La négrophobie se caractérise précisément par l’histoire longue et par un apparent paradoxe : d’une part, des logiques de mise à distance, symbolique et matérielle, d’autre part, un enchevêtrement, celui de l’histoire afroeuropéenne. Une histoire littéralement gravée dans la pierre, comme en témoignent l’architecture, les monuments, les iconographies qui jalonnent l’espace public belge. Mais qui les voit ? Les « colonial tours » organisés par divers organismes et indivdus revendiquant un savoir « décolonisé », rendent intelligible une historicité qui fait partie des murs, une culture qui ne dit pas son nom. Pour Valérie Brixhe, Lucas Catherine, Antoine Tshitungu et plus récemment le Collectif Mémoire coloniale, ces visites s’attachent à rendre intelligibles les racines africaines et coloniales du patrimoine historique belge. Autrement dit, si la négrophobie renvoie à un large répertoire de représentations et d’expressions au quotidien, elle renvoie aussi à une absence de politiques publiques spécifiques qui tend, de façon plus ou moins implicite, à normaliser la xénophobie (post)coloniale. Le silence relatif à l’apport des Congolais au développement de la Belgique a pour partie liée avec cette situation. Ce silence constitue une négation active de l’Autre mais aussi de soi. Car les deux heures d’enseignement allouées durant toute la période du secondaire aux 75 années d’histoire coloniale ne témoignent pas seulement d’une politique d’éducation défaillante mais de politiques identitaires, nationales, amputées de plus des deux tiers de leur histoire. Il en va, en définitive, du lien entre le retour sur l’histoire partagée – que faire de cette histoire une fois les liens d’assujettissement théoriquement déliés ? –, et les politiques contemporaines de la race qui ont notamment pour particularité de disqualifier les revendications diasporiques, militantes, postcoloniales ou subalternes.
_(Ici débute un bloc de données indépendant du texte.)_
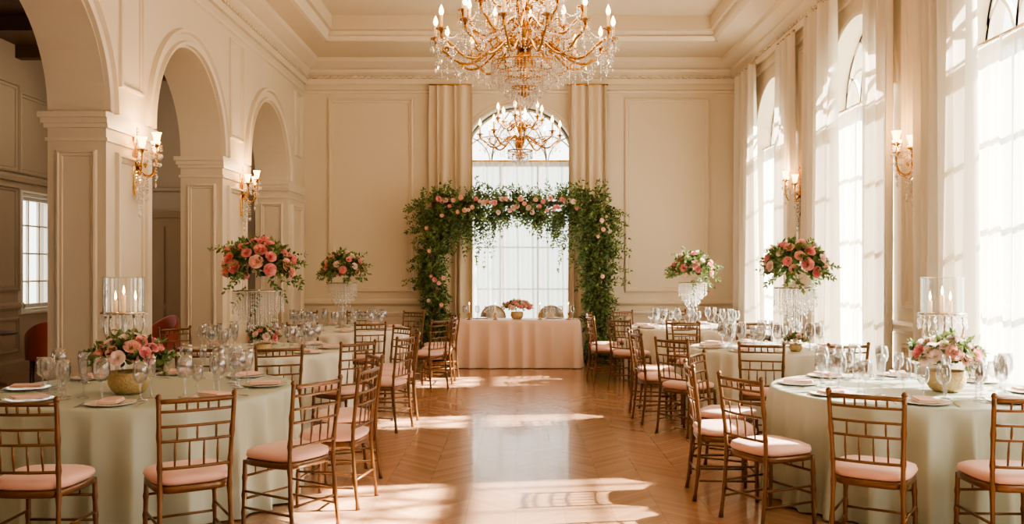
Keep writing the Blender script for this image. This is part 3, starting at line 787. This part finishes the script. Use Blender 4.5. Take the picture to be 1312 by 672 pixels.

Une disqualification aux formes multiples : accusations de communautarisme, prise de parole au nom de « l’autre », renvoidos à dos du racisme structurel à un supposé racisme anti-Blanc réactionnel… Dans ce contexte, parler de négrophobie c’est souligner l’implicite, ce qui se dénie et se dérobe pour la majorité mais fait retour de manière violente et brutale pour les minorités.